• DATA EXTRACT:
+--
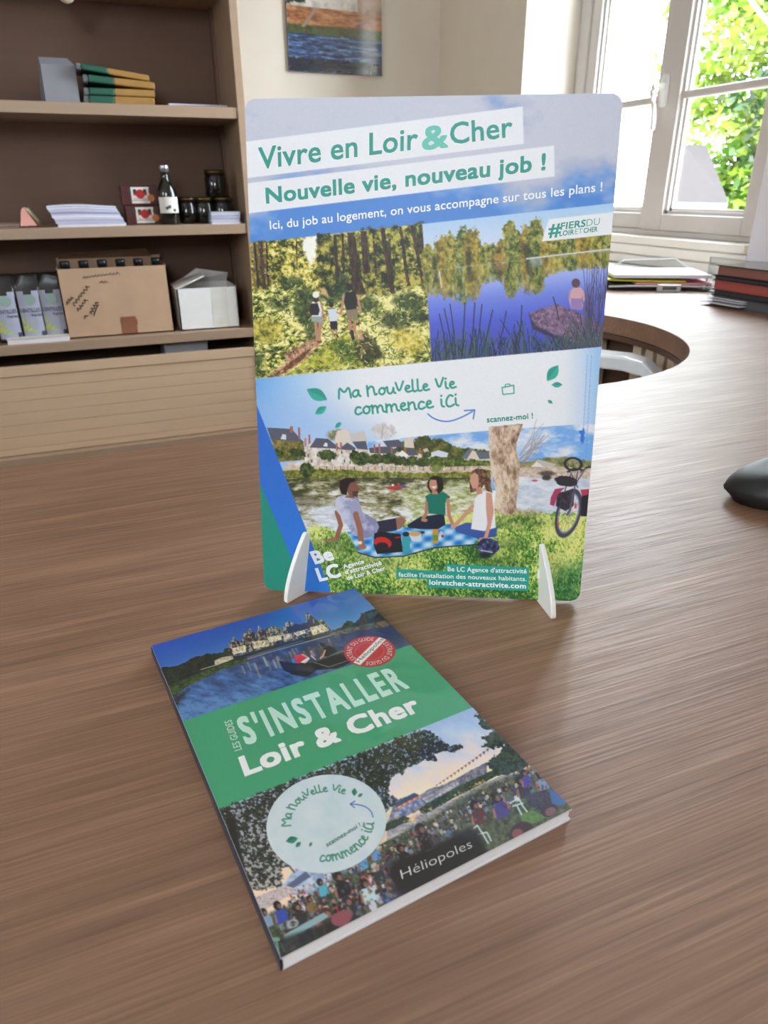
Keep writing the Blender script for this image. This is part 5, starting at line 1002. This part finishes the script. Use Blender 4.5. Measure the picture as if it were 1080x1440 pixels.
    mi = mat('marker_ink', (52, 46, 46), .6); b = MB(); rg = random.Random(9)
    def scrib(px0, py0, px1, py1, n, r=.0016, amp=3.0):
        pts = []
        for i in range(n*4+1):
            u = i/(n*4); x = px0+(px1-px0)*u; y = py0+(py1-py0)*u; k = (-1, .2, 1, -.3)[i % 4]*amp*rg.uniform(.5, 1.1); dx, dy = px1-px0, py1-py0; L = math.hypot(dx, dy); p = at(x-dy/L*k*-1+rg.uniform(-.5, .5), y+dx/L*k*-1, Y=Y0); pts.append((p.x, Y0-.001, p.z-S3))
        b.tube(pts, r, 4)
    scrib(93, 427, 103, 418, 3); scrib(103, 429, 125, 402, 6); scrib(109, 437, 122, 421, 4); scrib(119, 447, 123, 443, 1, amp=2); scrib(127, 441, 137, 424, 4); scrib(132, 444, 138, 428, 1, amp=.4); scrib(116, 390, 168, 384, 10, .0008, 2.0); scrib(140, 397, 152, 396, 2, .0008, 2)
    b.build('handwriting', mi, t)
    Rb = .033; mg = mat('dark_glass', (26, 24, 20), .08); mfo = mat('bottle_foil', (30, 30, 32), .35); t0 = None; nm = ['first', 'second', 'third', 'fourth', 'fifth', 'sixth']
    for k in range(6):
        xx = x0+(x1-x0)*(k+.5)/6; lab = '%s bottle from the left, only its dark neck showing above the cardboard box' % nm[k]
        if t0 is None:
            t0 = thing('bottle', lab, 'bottle', (xx, Y0+.058, S3+e+.0005), group='bottles in the cardboard box'); H2 = z1+.016
            MB().lathe([(Rb*.9, 0), (Rb*.9, H2*.62), (Rb*.5, H2*.78), (Rb*.42, H2*.9), (Rb*.42, H2*.93)]).build('body', mg, t0, smooth=True); MB().lathe([(Rb*.5, H2*.90), (Rb*.52, H2*.985), (Rb*.46, H2)]).build('cap', mfo, t0, smooth=True)
        else: dup(t0, (xx, Y0+.058, S3+e+.0005), 0, lab)
    # white box with raised flaps
    Y1 = 2.795; bl, br, tl = at(257, 469, Y=Y1), at(343, 463, Y=Y1), at(248, 407, Y=Y1); mw, mwi = mat('white_carton', (232, 230, 228), .6, var=.02), mat('carton_inside', (120, 112, 108), .8)
    t = thing('white_box', 'white carton with half-open flaps at the right end of the lower shelf', 'box', (0, 0, S3)); z1 = tl.z-S3; xa, xb = (bl.x+tl.x)/2-.002, br.x-.012; d = .20; sh = -.012
    b = MB(); F = lambda x, y, z: (x+(.018 if y > Y1+.1 else 0)*-1.6, y, z)
    b.hexa([(xa, Y1, 0), (xb, Y1, 0), (xb, Y1+e, 0), (xa, Y1+e, 0)], [(xa, Y1, z1), (xb, Y1, z1), (xb, Y1+e, z1), (xa, Y1+e, z1)]); b.box((xa, Y1+d-e, 0), (xb, Y1+d, z1)).box((xa, Y1, 0), (xa+e, Y1+d, z1)).box((xb-e, Y1, 0), (xb, Y1+d, z1)).box((xa, Y1, 0), (xb, Y1+d, e)); b.build('body', mw, t)
    fl = at(287, 386, Y=Y1+.06).z-S3
    MB().hexa([(xa-.002, Y1+.0, z1), (xa+.002, Y1, z1), (xa+.002, Y1+d, z1), (xa-.002, Y1+d, z1)], [(xa+.11, Y1+.03, fl), (xa+.113, Y1+.03, fl-.003), (xa+.113, Y1+d-.02, fl-.003), (xa+.11, Y1+d-.02, fl)]).build('flap', mw, t)
    MB().hexa([(xa+.02, Y1+d-e, z1), (xb-.005, Y1+d-e, z1), (xb-.005, Y1+d, z1), (xa+.02, Y1+d, z1)], [(xa+.10, Y1+d-.05, z1+.055), (xb-.004, Y1+d-.05, z1+.034), (xb-.004, Y1+d-.047, z1+.036), (xa+.10, Y1+d-.047, z1+.057)]).build('flap', mw, t)
    MB().box((xa+.125, Y1-.0008, .004), (xa+.185, Y1-.0002, z1)).build('clear_tape', mat('clear_tape', (222, 220, 212), .3), t)
    # what shows through the gap above the roller shutter
    yc = 2.83; x0, x1 = px_x(231, 487, yc), px_x(292, 485, yc)
    t = thing('file_box', 'grey-white file box showing in the dark gap above the shutter', 'box', (x0, yc, .095)); MB().box((0, 0, 0), (x1-x0, .2, D-.297-.095)).build('body', mat('file_grey', (190, 190, 200), .6), t, bevel=.003); MB().box((-.001, -.001, D-.297-.0945), (x1-x0+.001, .201, D-.293-.095)).build('lid', mat('file_grey', (190, 190, 200), .6), t)
top_shelf(); middle_shelf(); lower_shelf()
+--
Copy out all of the material exactly as written, without its pictures.

• PROBLEM SOLUTION:
Keep writing the Blender script for this image. This is part 5, starting at line 1002. This part finishes the script. Use Blender 4.5. Measure the picture as if it were 1080x1440 pixels.
    mi = mat('marker_ink', (52, 46, 46), .6); b = MB(); rg = random.Random(9)
    def scrib(px0, py0, px1, py1, n, r=.0016, amp=3.0):
        pts = []
        for i in range(n*4+1):
            u = i/(n*4); x = px0+(px1-px0)*u; y = py0+(py1-py0)*u; k = (-1, .2, 1, -.3)[i % 4]*amp*rg.uniform(.5, 1.1); dx, dy = px1-px0, py1-py0; L = math.hypot(dx, dy); p = at(x-dy/L*k*-1+rg.uniform(-.5, .5), y+dx/L*k*-1, Y=Y0); pts.append((p.x, Y0-.001, p.z-S3))
        b.tube(pts, r, 4)
    scrib(93, 427, 103, 418, 3); scrib(103, 429, 125, 402, 6); scrib(109, 437, 122, 421, 4); scrib(119, 447, 123, 443, 1, amp=2); scrib(127, 441, 137, 424, 4); scrib(132, 444, 138, 428, 1, amp=.4); scrib(116, 390, 168, 384, 10, .0008, 2.0); scrib(140, 397, 152, 396, 2, .0008, 2)
    b.build('handwriting', mi, t)
    Rb = .033; mg = mat('dark_glass', (26, 24, 20), .08); mfo = mat('bottle_foil', (30, 30, 32), .35); t0 = None; nm = ['first', 'second', 'third', 'fourth', 'fifth', 'sixth']
    for k in range(6):
        xx = x0+(x1-x0)*(k+.5)/6; lab = '%s bottle from the left, only its dark neck showing above the cardboard box' % nm[k]
        if t0 is None:
            t0 = thing('bottle', lab, 'bottle', (xx, Y0+.058, S3+e+.0005), group='bottles in the cardboard box'); H2 = z1+.016
            MB().lathe([(Rb*.9, 0), (Rb*.9, H2*.62), (Rb*.5, H2*.78), (Rb*.42, H2*.9), (Rb*.42, H2*.93)]).build('body', mg, t0, smooth=True); MB().lathe([(Rb*.5, H2*.90), (Rb*.52, H2*.985), (Rb*.46, H2)]).build('cap', mfo, t0, smooth=True)
        else: dup(t0, (xx, Y0+.058, S3+e+.0005), 0, lab)
    # white box with raised flaps
    Y1 = 2.795; bl, br, tl = at(257, 469, Y=Y1), at(343, 463, Y=Y1), at(248, 407, Y=Y1); mw, mwi = mat('white_carton', (232, 230, 228), .6, var=.02), mat('carton_inside', (120, 112, 108), .8)
    t = thing('white_box', 'white carton with half-open flaps at the right end of the lower shelf', 'box', (0, 0, S3)); z1 = tl.z-S3; xa, xb = (bl.x+tl.x)/2-.002, br.x-.012; d = .20; sh = -.012
    b = MB(); F = lambda x, y, z: (x+(.018 if y > Y1+.1 else 0)*-1.6, y, z)
    b.hexa([(xa, Y1, 0), (xb, Y1, 0), (xb, Y1+e, 0), (xa, Y1+e, 0)], [(xa, Y1, z1), (xb, Y1, z1), (xb, Y1+e, z1), (xa, Y1+e, z1)]); b.box((xa, Y1+d-e, 0), (xb, Y1+d, z1)).box((xa, Y1, 0), (xa+e, Y1+d, z1)).box((xb-e, Y1, 0), (xb, Y1+d, z1)).box((xa, Y1, 0), (xb, Y1+d, e)); b.build('body', mw, t)
    fl = at(287, 386, Y=Y1+.06).z-S3
    MB().hexa([(xa-.002, Y1+.0, z1), (xa+.002, Y1, z1), (xa+.002, Y1+d, z1), (xa-.002, Y1+d, z1)], [(xa+.11, Y1+.03, fl), (xa+.113, Y1+.03, fl-.003), (xa+.113, Y1+d-.02, fl-.003), (xa+.11, Y1+d-.02, fl)]).build('flap', mw, t)
    MB().hexa([(xa+.02, Y1+d-e, z1), (xb-.005, Y1+d-e, z1), (xb-.005, Y1+d, z1), (xa+.02, Y1+d, z1)], [(xa+.10, Y1+d-.05, z1+.055), (xb-.004, Y1+d-.05, z1+.034), (xb-.004, Y1+d-.047, z1+.036), (xa+.10, Y1+d-.047, z1+.057)]).build('flap', mw, t)
    MB().box((xa+.125, Y1-.0008, .004), (xa+.185, Y1-.0002, z1)).build('clear_tape', mat('clear_tape', (222, 220, 212), .3), t)
    # what shows through the gap above the roller shutter
    yc = 2.83; x0, x1 = px_x(231, 487, yc), px_x(292, 485, yc)
    t = thing('file_box', 'grey-white file box showing in the dark gap above the shutter', 'box', (x0, yc, .095)); MB().box((0, 0, 0), (x1-x0, .2, D-.297-.095)).build('body', mat('file_grey', (190, 190, 200), .6), t, bevel=.003); MB().box((-.001, -.001, D-.297-.0945), (x1-x0+.001, .201, D-.293-.095)).build('lid', mat('file_grey', (190, 190, 200), .6), t)
top_shelf(); middle_shelf(); lower_shelf()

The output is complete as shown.